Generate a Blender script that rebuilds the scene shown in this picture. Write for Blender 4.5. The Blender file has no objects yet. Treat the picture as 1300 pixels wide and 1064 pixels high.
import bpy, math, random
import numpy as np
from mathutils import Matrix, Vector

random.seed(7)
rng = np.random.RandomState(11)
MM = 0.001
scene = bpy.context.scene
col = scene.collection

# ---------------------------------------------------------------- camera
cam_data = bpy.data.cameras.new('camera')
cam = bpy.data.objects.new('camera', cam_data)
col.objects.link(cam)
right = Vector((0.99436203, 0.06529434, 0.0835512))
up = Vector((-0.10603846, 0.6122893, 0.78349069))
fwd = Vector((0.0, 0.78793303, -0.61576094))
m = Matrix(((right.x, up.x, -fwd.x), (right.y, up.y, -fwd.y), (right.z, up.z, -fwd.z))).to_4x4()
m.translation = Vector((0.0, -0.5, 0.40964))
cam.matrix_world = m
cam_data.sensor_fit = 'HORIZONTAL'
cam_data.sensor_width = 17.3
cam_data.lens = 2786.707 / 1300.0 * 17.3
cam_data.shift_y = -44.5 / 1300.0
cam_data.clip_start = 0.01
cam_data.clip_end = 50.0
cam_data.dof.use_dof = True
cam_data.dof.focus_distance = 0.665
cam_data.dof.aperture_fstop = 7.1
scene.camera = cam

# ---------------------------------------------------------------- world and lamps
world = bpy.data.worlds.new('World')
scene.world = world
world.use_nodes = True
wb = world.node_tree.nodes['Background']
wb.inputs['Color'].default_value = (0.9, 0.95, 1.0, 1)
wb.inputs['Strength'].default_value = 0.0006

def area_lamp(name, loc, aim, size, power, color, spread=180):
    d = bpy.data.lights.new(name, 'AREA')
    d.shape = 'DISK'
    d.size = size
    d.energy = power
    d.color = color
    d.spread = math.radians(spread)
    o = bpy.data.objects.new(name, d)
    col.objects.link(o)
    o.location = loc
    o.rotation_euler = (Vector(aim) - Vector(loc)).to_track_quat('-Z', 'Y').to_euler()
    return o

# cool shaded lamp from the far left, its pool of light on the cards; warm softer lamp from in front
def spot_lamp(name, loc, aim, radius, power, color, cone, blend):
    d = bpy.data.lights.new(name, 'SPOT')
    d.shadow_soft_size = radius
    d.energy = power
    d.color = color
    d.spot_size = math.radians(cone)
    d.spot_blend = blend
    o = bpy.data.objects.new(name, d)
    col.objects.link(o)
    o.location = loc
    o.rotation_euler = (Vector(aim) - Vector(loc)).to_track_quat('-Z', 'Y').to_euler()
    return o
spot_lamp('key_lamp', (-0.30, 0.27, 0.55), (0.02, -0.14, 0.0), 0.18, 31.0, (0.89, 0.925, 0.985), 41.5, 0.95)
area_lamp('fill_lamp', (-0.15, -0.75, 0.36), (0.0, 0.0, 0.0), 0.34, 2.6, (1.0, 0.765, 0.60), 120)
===
Looking at the data above, how many lines hold the word "scene"? Respond with the number alone.

5